■ DATA SECTION
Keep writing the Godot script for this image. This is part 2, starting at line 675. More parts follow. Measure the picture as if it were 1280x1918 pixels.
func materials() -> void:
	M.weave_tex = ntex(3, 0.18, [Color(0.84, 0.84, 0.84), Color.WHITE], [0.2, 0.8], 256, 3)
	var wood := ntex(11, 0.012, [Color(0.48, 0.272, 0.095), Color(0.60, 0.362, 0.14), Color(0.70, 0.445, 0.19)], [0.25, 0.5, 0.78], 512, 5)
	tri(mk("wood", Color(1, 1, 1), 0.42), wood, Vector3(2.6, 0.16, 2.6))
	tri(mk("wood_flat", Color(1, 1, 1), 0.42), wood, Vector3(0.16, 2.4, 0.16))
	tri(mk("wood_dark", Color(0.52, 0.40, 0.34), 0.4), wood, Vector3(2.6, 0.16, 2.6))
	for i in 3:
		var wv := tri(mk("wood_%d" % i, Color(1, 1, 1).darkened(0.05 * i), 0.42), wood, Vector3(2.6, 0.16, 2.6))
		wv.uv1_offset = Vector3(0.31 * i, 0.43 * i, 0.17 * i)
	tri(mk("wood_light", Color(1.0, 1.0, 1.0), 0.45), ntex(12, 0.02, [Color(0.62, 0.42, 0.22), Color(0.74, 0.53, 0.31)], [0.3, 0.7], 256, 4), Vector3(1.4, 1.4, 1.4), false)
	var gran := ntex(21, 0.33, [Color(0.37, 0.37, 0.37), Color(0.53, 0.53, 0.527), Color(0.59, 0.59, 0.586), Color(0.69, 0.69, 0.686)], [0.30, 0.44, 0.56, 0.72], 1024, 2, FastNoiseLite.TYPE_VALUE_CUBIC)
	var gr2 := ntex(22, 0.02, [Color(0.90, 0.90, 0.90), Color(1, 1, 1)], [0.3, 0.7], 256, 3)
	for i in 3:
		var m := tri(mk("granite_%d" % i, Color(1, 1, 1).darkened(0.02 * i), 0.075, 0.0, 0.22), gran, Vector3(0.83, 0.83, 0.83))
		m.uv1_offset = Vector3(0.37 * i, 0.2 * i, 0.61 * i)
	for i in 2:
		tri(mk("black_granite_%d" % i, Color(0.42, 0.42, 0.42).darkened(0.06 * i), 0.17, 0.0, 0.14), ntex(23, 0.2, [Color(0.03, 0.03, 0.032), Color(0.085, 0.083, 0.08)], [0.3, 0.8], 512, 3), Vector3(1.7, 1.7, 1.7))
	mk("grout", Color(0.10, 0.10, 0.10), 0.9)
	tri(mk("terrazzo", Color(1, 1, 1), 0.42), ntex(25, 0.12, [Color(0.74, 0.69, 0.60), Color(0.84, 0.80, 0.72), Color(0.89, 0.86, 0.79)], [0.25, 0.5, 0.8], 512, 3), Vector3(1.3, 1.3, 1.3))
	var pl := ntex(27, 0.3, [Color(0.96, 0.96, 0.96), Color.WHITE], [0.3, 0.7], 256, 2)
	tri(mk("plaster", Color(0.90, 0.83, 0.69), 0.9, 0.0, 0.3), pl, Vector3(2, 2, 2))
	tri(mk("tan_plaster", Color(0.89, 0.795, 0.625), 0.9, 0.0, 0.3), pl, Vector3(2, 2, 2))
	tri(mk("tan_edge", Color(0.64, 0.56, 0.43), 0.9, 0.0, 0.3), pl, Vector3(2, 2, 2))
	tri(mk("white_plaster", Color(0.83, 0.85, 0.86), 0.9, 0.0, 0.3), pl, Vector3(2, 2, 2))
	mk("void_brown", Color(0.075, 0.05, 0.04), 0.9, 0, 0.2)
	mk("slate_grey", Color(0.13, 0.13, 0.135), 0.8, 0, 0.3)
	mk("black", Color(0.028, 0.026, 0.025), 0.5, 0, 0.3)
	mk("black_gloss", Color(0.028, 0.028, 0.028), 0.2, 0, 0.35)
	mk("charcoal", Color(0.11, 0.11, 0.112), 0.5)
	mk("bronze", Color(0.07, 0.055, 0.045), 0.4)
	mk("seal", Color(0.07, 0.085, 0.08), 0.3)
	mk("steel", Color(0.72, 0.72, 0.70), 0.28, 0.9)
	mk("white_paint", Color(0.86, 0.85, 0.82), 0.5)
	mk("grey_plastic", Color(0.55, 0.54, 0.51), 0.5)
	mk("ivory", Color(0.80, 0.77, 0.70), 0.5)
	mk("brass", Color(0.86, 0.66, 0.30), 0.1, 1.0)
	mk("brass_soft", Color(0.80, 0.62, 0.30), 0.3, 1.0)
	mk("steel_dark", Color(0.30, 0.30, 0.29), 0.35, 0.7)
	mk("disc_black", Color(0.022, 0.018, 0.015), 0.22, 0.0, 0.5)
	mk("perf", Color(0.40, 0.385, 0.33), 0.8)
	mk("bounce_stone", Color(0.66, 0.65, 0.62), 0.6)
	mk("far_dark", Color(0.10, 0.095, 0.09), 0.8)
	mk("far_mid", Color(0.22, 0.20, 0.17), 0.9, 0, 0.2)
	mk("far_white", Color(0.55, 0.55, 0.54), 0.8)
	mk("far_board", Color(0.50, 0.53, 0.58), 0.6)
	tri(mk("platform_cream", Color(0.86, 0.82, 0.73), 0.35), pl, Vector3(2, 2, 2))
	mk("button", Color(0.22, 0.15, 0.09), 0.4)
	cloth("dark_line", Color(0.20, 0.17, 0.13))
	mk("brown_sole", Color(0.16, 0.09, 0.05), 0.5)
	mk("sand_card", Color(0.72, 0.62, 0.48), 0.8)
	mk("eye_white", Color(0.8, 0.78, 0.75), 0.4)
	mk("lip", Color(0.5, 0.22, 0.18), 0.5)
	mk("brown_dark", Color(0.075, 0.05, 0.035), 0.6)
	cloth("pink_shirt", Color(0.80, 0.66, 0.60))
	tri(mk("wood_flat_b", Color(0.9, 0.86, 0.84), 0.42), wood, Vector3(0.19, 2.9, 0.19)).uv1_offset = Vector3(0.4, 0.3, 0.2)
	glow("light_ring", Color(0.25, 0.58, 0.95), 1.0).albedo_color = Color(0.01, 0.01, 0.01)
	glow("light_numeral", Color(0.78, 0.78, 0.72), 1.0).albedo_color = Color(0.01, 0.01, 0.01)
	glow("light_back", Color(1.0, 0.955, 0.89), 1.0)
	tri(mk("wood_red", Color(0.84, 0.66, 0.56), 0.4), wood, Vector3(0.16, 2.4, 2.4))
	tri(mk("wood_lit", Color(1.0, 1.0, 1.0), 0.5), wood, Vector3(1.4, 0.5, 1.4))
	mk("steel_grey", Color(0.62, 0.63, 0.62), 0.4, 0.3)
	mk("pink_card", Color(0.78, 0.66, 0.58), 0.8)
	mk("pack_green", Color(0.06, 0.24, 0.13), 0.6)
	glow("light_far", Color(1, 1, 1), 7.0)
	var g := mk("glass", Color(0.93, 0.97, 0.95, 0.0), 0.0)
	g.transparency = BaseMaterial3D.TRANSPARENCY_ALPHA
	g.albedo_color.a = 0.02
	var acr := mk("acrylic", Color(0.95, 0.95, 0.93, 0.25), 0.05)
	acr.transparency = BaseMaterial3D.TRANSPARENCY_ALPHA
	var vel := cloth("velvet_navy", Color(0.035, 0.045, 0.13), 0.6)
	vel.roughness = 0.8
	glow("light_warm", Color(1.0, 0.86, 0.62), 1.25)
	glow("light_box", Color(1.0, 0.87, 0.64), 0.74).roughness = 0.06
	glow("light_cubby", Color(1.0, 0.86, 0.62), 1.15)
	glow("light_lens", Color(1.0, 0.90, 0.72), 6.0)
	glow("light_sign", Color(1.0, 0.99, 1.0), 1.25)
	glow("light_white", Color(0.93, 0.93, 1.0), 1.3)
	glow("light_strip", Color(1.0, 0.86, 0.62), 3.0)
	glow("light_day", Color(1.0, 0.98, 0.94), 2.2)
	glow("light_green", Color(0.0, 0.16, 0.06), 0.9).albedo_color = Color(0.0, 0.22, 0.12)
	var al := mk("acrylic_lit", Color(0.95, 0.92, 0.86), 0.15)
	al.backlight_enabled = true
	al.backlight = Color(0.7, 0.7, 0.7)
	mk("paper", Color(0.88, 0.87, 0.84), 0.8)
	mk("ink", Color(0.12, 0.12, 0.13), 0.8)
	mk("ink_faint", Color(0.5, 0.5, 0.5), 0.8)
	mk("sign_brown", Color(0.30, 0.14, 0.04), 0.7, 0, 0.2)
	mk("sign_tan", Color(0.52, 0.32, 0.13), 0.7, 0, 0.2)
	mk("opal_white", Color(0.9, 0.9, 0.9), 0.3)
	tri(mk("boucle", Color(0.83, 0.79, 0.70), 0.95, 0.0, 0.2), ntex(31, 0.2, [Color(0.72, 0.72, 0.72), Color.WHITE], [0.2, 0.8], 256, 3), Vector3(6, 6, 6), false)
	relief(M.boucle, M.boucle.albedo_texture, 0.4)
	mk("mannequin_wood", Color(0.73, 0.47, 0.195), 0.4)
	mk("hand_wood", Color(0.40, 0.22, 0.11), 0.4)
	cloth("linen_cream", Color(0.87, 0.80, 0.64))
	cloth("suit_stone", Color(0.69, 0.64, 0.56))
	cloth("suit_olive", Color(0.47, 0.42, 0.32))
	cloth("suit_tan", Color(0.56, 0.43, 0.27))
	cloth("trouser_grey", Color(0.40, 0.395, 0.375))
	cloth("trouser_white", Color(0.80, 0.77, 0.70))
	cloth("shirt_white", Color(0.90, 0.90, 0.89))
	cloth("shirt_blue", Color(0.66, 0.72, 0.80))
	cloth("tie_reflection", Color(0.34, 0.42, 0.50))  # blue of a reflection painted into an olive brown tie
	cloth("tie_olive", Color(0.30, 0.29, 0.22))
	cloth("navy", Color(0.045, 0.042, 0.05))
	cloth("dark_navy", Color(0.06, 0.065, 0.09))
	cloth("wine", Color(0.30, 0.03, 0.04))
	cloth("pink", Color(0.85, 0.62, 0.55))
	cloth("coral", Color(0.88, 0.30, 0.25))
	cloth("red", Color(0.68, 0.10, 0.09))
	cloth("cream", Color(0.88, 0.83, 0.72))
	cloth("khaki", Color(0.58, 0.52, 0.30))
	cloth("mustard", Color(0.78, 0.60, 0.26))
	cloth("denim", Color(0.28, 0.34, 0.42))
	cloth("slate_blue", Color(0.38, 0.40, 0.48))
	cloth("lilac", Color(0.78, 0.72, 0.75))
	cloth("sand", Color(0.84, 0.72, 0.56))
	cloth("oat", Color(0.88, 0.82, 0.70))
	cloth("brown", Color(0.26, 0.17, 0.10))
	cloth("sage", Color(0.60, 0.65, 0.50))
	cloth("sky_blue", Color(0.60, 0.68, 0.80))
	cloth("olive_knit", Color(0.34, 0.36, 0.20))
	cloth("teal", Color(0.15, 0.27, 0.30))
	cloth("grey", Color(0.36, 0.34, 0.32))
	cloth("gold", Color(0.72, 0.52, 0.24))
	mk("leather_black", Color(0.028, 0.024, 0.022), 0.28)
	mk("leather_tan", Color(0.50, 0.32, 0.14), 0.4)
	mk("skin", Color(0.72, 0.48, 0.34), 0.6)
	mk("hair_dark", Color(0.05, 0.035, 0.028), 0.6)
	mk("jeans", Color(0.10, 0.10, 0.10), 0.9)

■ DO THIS
Write out, unaltered, the lines from the opening of the listing through the line that includes "0.625), 0.9, 0.0, 0.3), pl, Vector3(2, 2, 2))".

■ THE ANSWER
Keep writing the Godot script for this image. This is part 2, starting at line 675. More parts follow. Measure the picture as if it were 1280x1918 pixels.
func materials() -> void:
	M.weave_tex = ntex(3, 0.18, [Color(0.84, 0.84, 0.84), Color.WHITE], [0.2, 0.8], 256, 3)
	var wood := ntex(11, 0.012, [Color(0.48, 0.272, 0.095), Color(0.60, 0.362, 0.14), Color(0.70, 0.445, 0.19)], [0.25, 0.5, 0.78], 512, 5)
	tri(mk("wood", Color(1, 1, 1), 0.42), wood, Vector3(2.6, 0.16, 2.6))
	tri(mk("wood_flat", Color(1, 1, 1), 0.42), wood, Vector3(0.16, 2.4, 0.16))
	tri(mk("wood_dark", Color(0.52, 0.40, 0.34), 0.4), wood, Vector3(2.6, 0.16, 2.6))
	for i in 3:
		var wv := tri(mk("wood_%d" % i, Color(1, 1, 1).darkened(0.05 * i), 0.42), wood, Vector3(2.6, 0.16, 2.6))
		wv.uv1_offset = Vector3(0.31 * i, 0.43 * i, 0.17 * i)
	tri(mk("wood_light", Color(1.0, 1.0, 1.0), 0.45), ntex(12, 0.02, [Color(0.62, 0.42, 0.22), Color(0.74, 0.53, 0.31)], [0.3, 0.7], 256, 4), Vector3(1.4, 1.4, 1.4), false)
	var gran := ntex(21, 0.33, [Color(0.37, 0.37, 0.37), Color(0.53, 0.53, 0.527), Color(0.59, 0.59, 0.586), Color(0.69, 0.69, 0.686)], [0.30, 0.44, 0.56, 0.72], 1024, 2, FastNoiseLite.TYPE_VALUE_CUBIC)
	var gr2 := ntex(22, 0.02, [Color(0.90, 0.90, 0.90), Color(1, 1, 1)], [0.3, 0.7], 256, 3)
	for i in 3:
		var m := tri(mk("granite_%d" % i, Color(1, 1, 1).darkened(0.02 * i), 0.075, 0.0, 0.22), gran, Vector3(0.83, 0.83, 0.83))
		m.uv1_offset = Vector3(0.37 * i, 0.2 * i, 0.61 * i)
	for i in 2:
		tri(mk("black_granite_%d" % i, Color(0.42, 0.42, 0.42).darkened(0.06 * i), 0.17, 0.0, 0.14), ntex(23, 0.2, [Color(0.03, 0.03, 0.032), Color(0.085, 0.083, 0.08)], [0.3, 0.8], 512, 3), Vector3(1.7, 1.7, 1.7))
	mk("grout", Color(0.10, 0.10, 0.10), 0.9)
	tri(mk("terrazzo", Color(1, 1, 1), 0.42), ntex(25, 0.12, [Color(0.74, 0.69, 0.60), Color(0.84, 0.80, 0.72), Color(0.89, 0.86, 0.79)], [0.25, 0.5, 0.8], 512, 3), Vector3(1.3, 1.3, 1.3))
	var pl := ntex(27, 0.3, [Color(0.96, 0.96, 0.96), Color.WHITE], [0.3, 0.7], 256, 2)
	tri(mk("plaster", Color(0.90, 0.83, 0.69), 0.9, 0.0, 0.3), pl, Vector3(2, 2, 2))
	tri(mk("tan_plaster", Color(0.89, 0.795, 0.625), 0.9, 0.0, 0.3), pl, Vector3(2, 2, 2))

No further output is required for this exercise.